人間、あの時こうすれば・・・・・・と様々な局面での「選択」を悔いるモノ。
そして、そうした「選択」と「決断」は、SFのテーマでもある。
ということで、これは文学性の高い、SF小説でもあるのだ・・・・・・ダメSF小説と名付けよう(笑)
舞台は京都・・・・・・だが、私、京都の地理には明るくないのだなorz
こういう小説を読むと、ちょっと行ってみたくなるな・・・・・・お金はないけど。
そして、京都の大学に籍を置く「私」とその周囲の人々は、皆本当に阿呆なことに情熱を傾けている。

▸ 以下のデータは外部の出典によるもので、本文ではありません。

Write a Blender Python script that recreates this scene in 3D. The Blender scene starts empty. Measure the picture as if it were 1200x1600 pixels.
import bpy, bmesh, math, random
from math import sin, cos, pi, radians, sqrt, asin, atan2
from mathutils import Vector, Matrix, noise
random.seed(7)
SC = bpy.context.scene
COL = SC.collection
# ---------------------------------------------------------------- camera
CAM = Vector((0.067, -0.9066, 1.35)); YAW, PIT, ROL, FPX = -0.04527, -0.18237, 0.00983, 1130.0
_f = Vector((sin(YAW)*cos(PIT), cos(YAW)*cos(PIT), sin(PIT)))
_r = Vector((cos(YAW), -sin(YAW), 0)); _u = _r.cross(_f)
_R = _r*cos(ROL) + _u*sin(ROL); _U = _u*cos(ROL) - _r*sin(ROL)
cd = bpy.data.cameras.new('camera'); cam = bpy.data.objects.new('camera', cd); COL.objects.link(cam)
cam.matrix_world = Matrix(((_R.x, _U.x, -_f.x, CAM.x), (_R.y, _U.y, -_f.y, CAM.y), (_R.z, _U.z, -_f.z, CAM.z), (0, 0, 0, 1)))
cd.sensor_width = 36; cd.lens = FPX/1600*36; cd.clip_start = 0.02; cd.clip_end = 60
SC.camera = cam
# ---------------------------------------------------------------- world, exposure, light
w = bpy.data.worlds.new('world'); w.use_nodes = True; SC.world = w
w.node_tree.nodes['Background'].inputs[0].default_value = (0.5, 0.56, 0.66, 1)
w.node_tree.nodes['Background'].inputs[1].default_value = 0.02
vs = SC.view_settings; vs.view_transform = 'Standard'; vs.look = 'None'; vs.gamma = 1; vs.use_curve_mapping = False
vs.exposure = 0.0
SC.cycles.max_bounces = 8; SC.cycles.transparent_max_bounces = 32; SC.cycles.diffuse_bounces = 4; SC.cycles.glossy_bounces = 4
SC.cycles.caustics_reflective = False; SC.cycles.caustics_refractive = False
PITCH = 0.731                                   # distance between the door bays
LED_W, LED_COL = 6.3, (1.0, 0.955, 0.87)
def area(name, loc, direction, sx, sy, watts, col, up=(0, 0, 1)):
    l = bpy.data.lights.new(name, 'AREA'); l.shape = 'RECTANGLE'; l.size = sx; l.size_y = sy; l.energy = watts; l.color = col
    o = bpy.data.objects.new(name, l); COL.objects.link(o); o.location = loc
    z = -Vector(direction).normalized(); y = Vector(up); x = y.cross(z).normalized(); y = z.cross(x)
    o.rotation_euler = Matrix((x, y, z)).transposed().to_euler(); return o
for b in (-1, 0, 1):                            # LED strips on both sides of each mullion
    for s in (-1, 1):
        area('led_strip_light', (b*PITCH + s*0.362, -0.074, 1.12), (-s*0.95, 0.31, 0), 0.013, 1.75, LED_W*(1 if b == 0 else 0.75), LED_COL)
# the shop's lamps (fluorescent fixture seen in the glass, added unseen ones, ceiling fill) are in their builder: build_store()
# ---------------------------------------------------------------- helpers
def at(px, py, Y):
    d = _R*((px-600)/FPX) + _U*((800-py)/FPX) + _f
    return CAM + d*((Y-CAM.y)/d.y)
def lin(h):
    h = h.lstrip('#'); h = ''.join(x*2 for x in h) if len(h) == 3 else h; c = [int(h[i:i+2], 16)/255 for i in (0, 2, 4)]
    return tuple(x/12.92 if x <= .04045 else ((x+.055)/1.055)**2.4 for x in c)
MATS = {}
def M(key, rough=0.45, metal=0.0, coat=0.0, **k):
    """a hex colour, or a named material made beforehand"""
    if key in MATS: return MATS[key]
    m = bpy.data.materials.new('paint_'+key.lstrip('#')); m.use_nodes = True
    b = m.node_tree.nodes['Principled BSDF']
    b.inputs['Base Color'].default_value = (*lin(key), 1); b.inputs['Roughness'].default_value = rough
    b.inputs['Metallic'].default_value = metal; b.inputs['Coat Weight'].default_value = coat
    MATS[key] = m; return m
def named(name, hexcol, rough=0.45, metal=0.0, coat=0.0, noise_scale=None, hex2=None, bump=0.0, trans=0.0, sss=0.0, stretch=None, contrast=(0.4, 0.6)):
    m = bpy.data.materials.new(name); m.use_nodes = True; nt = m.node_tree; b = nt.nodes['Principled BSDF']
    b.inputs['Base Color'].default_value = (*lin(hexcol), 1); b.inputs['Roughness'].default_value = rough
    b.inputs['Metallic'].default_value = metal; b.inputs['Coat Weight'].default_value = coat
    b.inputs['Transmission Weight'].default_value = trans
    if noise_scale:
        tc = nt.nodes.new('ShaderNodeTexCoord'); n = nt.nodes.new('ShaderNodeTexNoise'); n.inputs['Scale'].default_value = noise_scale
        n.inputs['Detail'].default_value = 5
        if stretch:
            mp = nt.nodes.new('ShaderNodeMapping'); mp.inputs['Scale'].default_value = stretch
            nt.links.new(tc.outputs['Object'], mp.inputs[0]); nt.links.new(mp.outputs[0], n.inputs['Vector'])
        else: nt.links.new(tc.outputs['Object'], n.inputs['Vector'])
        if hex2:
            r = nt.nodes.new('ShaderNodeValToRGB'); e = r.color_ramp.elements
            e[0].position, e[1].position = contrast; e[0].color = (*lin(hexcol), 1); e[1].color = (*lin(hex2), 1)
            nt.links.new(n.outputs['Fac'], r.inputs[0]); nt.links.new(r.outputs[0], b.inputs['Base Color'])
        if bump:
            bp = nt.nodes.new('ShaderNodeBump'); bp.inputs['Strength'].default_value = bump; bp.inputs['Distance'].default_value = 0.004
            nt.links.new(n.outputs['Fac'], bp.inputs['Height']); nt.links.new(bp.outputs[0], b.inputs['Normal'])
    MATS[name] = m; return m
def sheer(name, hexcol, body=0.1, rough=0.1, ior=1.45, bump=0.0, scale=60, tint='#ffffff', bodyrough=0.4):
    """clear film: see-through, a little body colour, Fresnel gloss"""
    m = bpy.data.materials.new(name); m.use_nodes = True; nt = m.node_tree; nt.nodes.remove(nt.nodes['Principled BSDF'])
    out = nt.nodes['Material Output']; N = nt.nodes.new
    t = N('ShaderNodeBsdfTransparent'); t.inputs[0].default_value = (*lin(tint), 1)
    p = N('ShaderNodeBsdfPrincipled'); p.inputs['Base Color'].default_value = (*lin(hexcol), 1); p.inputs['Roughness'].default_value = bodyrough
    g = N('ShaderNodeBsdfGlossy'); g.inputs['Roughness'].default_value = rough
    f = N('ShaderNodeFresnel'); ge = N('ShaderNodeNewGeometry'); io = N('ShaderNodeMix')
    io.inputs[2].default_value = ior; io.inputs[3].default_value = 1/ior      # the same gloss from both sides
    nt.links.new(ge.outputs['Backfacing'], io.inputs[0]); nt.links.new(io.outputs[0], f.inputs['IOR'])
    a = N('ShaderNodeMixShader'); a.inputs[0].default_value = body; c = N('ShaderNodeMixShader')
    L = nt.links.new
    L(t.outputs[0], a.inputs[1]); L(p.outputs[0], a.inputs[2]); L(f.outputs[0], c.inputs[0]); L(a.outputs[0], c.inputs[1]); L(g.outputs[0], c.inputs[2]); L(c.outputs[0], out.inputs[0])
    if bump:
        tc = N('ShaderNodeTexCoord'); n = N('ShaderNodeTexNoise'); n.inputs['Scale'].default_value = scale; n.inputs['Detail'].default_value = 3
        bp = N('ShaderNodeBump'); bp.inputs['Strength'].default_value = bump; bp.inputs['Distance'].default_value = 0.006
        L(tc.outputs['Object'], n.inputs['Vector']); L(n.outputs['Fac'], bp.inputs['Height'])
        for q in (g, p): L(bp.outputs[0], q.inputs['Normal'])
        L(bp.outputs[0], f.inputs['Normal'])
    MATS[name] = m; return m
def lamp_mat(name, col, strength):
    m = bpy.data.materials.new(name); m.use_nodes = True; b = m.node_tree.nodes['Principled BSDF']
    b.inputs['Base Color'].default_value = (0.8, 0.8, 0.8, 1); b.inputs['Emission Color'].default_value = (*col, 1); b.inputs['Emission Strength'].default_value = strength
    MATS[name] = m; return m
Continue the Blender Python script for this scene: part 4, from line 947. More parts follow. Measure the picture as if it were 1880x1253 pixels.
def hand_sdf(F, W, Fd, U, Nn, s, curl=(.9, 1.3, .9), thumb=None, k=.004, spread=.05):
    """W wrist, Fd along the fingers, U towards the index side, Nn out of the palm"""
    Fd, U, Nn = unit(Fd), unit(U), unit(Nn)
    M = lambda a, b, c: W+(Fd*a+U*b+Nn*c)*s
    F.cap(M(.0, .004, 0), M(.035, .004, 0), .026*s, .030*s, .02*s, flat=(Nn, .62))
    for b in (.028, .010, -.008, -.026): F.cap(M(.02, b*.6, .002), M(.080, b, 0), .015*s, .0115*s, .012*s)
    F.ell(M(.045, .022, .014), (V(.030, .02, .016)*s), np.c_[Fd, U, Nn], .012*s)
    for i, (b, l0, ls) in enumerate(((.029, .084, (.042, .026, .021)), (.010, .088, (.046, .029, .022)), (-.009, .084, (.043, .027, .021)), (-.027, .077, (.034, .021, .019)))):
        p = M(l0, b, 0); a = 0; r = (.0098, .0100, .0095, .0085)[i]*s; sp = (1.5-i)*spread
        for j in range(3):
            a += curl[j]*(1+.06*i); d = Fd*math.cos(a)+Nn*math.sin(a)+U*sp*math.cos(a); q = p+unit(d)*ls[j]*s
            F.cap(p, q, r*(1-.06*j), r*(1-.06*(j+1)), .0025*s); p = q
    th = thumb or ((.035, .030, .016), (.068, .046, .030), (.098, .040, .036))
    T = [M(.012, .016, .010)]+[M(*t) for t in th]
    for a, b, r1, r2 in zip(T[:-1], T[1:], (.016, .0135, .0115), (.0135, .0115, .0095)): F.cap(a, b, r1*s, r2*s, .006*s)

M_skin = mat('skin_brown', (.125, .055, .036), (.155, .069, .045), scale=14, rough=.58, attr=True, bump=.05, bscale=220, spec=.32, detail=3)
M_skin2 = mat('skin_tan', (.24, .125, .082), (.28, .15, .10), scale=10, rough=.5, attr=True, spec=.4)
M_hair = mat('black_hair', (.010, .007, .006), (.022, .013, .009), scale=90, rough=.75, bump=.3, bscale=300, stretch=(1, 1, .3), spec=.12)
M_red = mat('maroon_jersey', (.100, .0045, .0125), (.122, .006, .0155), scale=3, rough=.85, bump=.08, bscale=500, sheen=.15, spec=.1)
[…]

阿呆な情熱・・・・・・青春って、そういうものでないかい?
先に「選択」と「決断」というテーマをあげたが、この主人公、いかなる選択をしても、ひたすらダメな青春を歩んでいく。
もう、本当にダメダメだ(w
でも、そういう愚かしさというより阿呆くささこそば、この物語の醍醐味。
そして、些細なことに幸せを感じてしまう。
「極楽」とは
夜中にラーメンを食べに行けること
この一節にはぐっときた!!・・・・・・私自身も大概ダメ人間だな(笑)
それでも、いかなる選択肢においても主人公は結局黒髪の乙女と恋仲になることに成功するのだから・・・・・・爆発しろ(笑)
まぁ、黒髪の乙女=明石さんも大概くせ者だけどな。
そして、全編を通して、「私」の青春を全力を以てダメにすることに奔走する小津。
彼こそは、作中で最も「私」を理解し、愛してくれている存在だと思うのだが(実に迷惑きわまりない愛だがw)「彼」は本当に人間なのか!?
このお話、リンクのつながりのある某氏が激しく絶賛していたのだが、読んでみてなるほど!!と納得した傑作でありました。